Another shouldn’t-be-a-big-deal-but-still-seems-like-it moment for me: on Friday night, I went to the bar across the plaza from our flats with Elaine and had a couple beers. That’s legal in Italy, which means I’m allowed to put it up on the Internet. It won’t really matter two weeks from today, anyway, but it’s one of those moments any self-respecting college student who’s always looked to young to be able to pass for 21 on a fake ID will remember for the rest of his life. Even Elaine thought I was weird for making a moment out of it, I think, but I'm sure plenty of other people think the same thing for far better reasons, so it won't keep me up at night.

Hard to believe the trip is already more than halfway over. It seems like an eternity and the blink of an eye at the same time. Studying for the midterm, I was looking over some notes I took last Wednesday, which was only four days ago but seems like so much longer. Two weeks ago, on the other hand, was our first site visit, the Roman Forum, and that seems just like yesterday. Weird how that happens – the days drag by so slowly, but when you think about how they all add up, you wonder where all the time went.

Cappuccino’s all gone; I’ve resorted to scraping the foam off the inside walls of the cup. Just FYI.
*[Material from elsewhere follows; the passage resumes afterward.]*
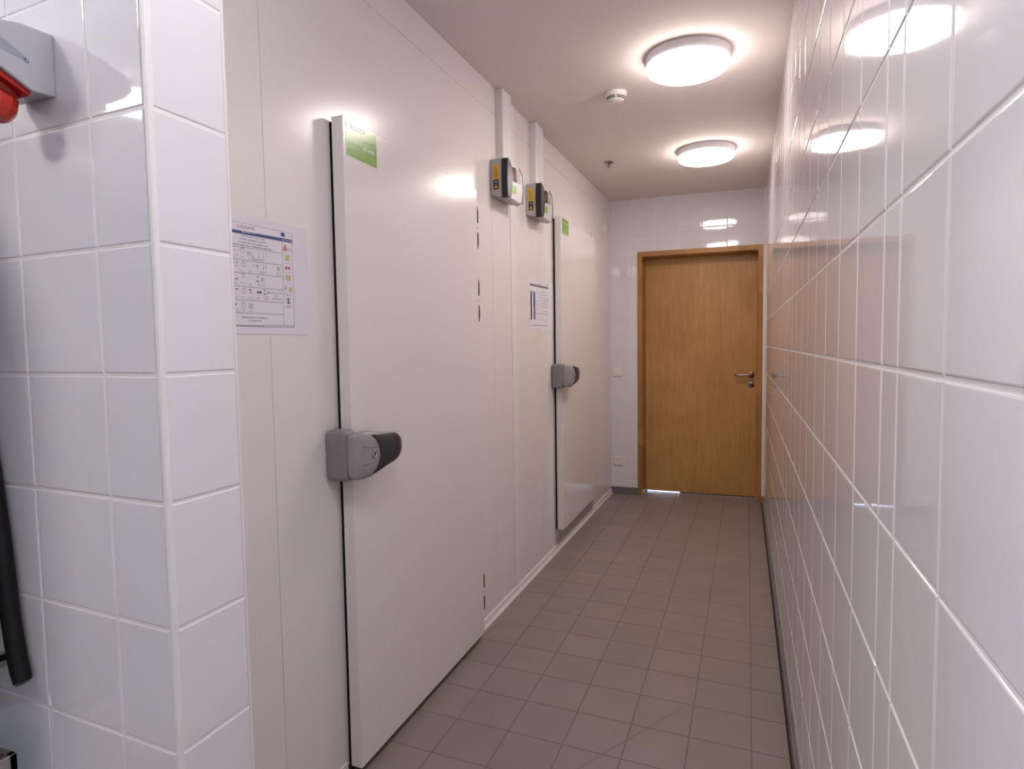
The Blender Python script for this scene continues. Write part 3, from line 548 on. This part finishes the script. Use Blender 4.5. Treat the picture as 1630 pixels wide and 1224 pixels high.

Professor Galinsky, Dhananjay, the Amandas, Anne, Elaine, Cheuk, and I went to the Latin mass at St. Peter’s basilica this morning. I remembered bits and pieces of some of the prayers, namely the Pater Noster (Our Father) and the Sanctus Sanctus Sanctus (Holy Holy Holy), from Fr. Paul’s seventh grade Latin class. There’s not much I can say about the basilica that hasn’t already been said in every travel guide ever written, but a paragraph in my Rick Stevens book just doesn’t do it. It’s massive. Marble and gold everywhere. The absolute lowest ceiling I saw was maybe six stories above our heads. Every possible surface is decorated with relief carvings, inscriptions, precious metals, little side chapels, etc. I’ve been there once before, during our trip before senior year of high school, but it somehow seemed more impressive this time. Hate to say it, but on that trip, we’d seen so many impressive churches already that St. Peter’s seemed like just another one. This time, though, after oohing and aahing over half-crumbled stone columns for two weeks, St. Peter’s was epic. Glad I went, might even go again next week.

I should probably log off and start studying at this point. Logically, I know that tomorrow’s midterms aren’t going to be hard, but there’s that little voice in the back of my head shouting “Test tomorrow! Quit Facebooking and study!” With that in mind, two parting thoughts: Happy Belated Birthday, Opa, and Happy Father’s Day, Dad:) I haven’t called home since I’ve been here, so I’ll probably check in tonight and have a real-time conversation with everyone. It’s 8:30 a.m. there right now, though, so I don’t know how appreciative they’d be. Have a good week, gents.